Word of the Day
: September 28, 2020abstain
playWhat It Means
1 : to choose not to do or have something : to refrain deliberately and often with an effort of self-denial from an action or practice
2 : to choose not to vote
abstain in Context
"For more than a hundred and fifty days a year, Ethiopian Orthodox Christians abstain from animal products, in accordance with religious fasting." — Hannah Goldfield, The New Yorker, 17 July 2020
"The school board Monday voted 5-1, with one abstaining, to approve guidelines for moving classes online that are less restrictive than those established by the state." — Sarah Kay LeBlanc, The Des Moines (Iowa) Register, 11 Aug. 2020
Did You Know?
If you abstain, you're consciously, and usually with effort, choosing to hold back from doing something that you would like to do. One may abstain from a vice, for example, or in parliamentary procedure, one might abstain from placing a vote.
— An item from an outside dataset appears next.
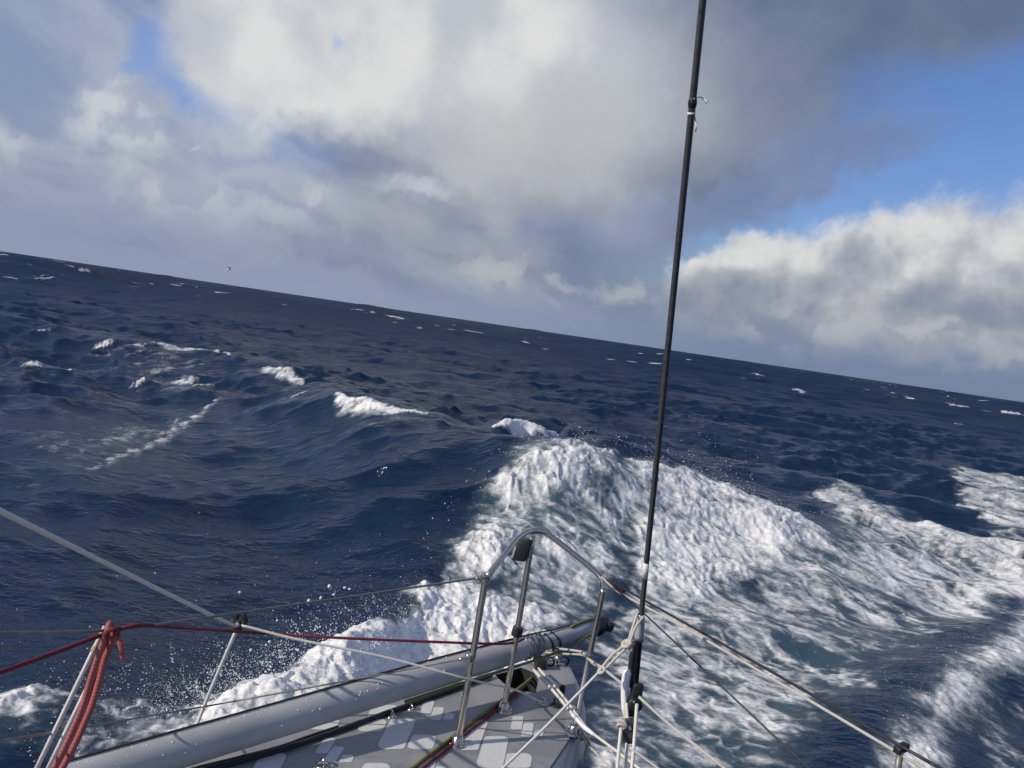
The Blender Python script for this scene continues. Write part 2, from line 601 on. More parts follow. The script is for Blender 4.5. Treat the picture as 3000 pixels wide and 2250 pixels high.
def box(c, ax, ay, az_, bevel=0.18):
    """rounded block: centre, three half-axis vectors"""
    c, ax, ay, az_ = [np.array(q, float) for q in (c, ax, ay, az_)]
    bm = bmesh.new()
    bmesh.ops.create_cube(bm, size=2)
    bmesh.ops.bevel(bm, geom=bm.edges[:], offset=bevel, segments=2, affect='EDGES', profile=0.5)
    V = [c + ax * v.co.x + ay * v.co.y + az_ * v.co.z for v in bm.verts]
    F = [tuple(v.index for v in f.verts) for f in bm.faces]
    bm.free()
    return V, F, [(0, 0)] * len(V)


def ring(c, nrm, rad, r, seg=20, arc=1.0):
    c, nrm = np.array(c, float), np.array(nrm, float)
    nrm /= np.linalg.norm(nrm)
    a = np.cross(nrm, [0.3, 0.2, 0.9])
    a /= np.linalg.norm(a)
    b = np.cross(nrm, a)
    pth = [c + (a * math.cos(t) + b * math.sin(t)) * rad for t in np.linspace(0, 2 * math.pi * arc, seg)]
    return sweep(pth, r, 8)


def lathe(base, axis, prof, seg=20):
    """prof: list of (distance along axis, radius)"""
    base, axis = np.array(base, float), np.array(axis, float)
    axis /= np.linalg.norm(axis)
    return sweep([base + axis * (h + 1e-6 * k) for k, (h, r) in enumerate(prof)], [r for h, r in prof], seg)


# ------------------------------------------------------------------ noise for the sea
PERM = rng.permutation(4096).astype(np.int32)
GA = rng.uniform(0, 2 * math.pi, 4096)
GX, GY = np.cos(GA).astype(np.float32), np.sin(GA).astype(np.float32)


def perlin(x, y, seed=0):
    x, y = np.asarray(x, np.float32), np.asarray(y, np.float32)
    flx, fly = np.floor(x), np.floor(y)
    fx, fy = x - flx, y - fly
    ix = (flx.astype(np.int32) + seed * 131) & 4095
    iy = fly.astype(np.int32)
    p0, p1 = PERM[ix], PERM[(ix + 1) & 4095]
    h00, h10 = (p0 + iy) & 4095, (p1 + iy) & 4095
    h01, h11 = (h00 + 1) & 4095, (h10 + 1) & 4095
    h00, h10, h01, h11 = PERM[h00], PERM[h10], PERM[h01], PERM[h11]
    u = fx * fx * fx * (fx * (fx * 6 - 15) + 10)
    v = fy * fy * fy * (fy * (fy * 6 - 15) + 10)
    gx, gy = fx - 1, fy - 1
    a = GX[h00] * fx + GY[h00] * fy
    a += u * (GX[h10] * gx + GY[h10] * fy - a)
    b = GX[h01] * fx + GY[h01] * gy
    b += u * (GX[h11] * gx + GY[h11] * gy - b)
    return (a + v * (b - a)) * 1.5


def fbm(x, y, octv=4, seed=0, gain=0.5, ridged=False):
    s, a, t = 0.0, 1.0, 0.0
    for k in range(octv):
        n = perlin(x, y, seed + k * 17)
        if ridged:
            n = 1 - 2 * np.abs(n)
        s = s + a * n
        t += a
        a *= gain
        x, y = x * 2.03 + 3.1, y * 2.03 - 1.7
    return s / t


def sst(x, lo, hi):
    t = np.clip((x - lo) / (hi - lo), 0, 1)
    return t * t * (3 - 2 * t)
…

So it's no surprise that abstain traces back through Middle English and Anglo-French to the Latin abstinēre, which combines the prefix ab- ("from, away, off") with tenēre, a Latin verb meaning "to hold." Tenēre has many offspring in English—other descendants include contain, detain, maintain, obtain, pertain, retain, and sustain, as well as some words that don't end in -tain, such as tenacious. Abstain, like many of its cousins, has been used by English speakers since at least the 14th century.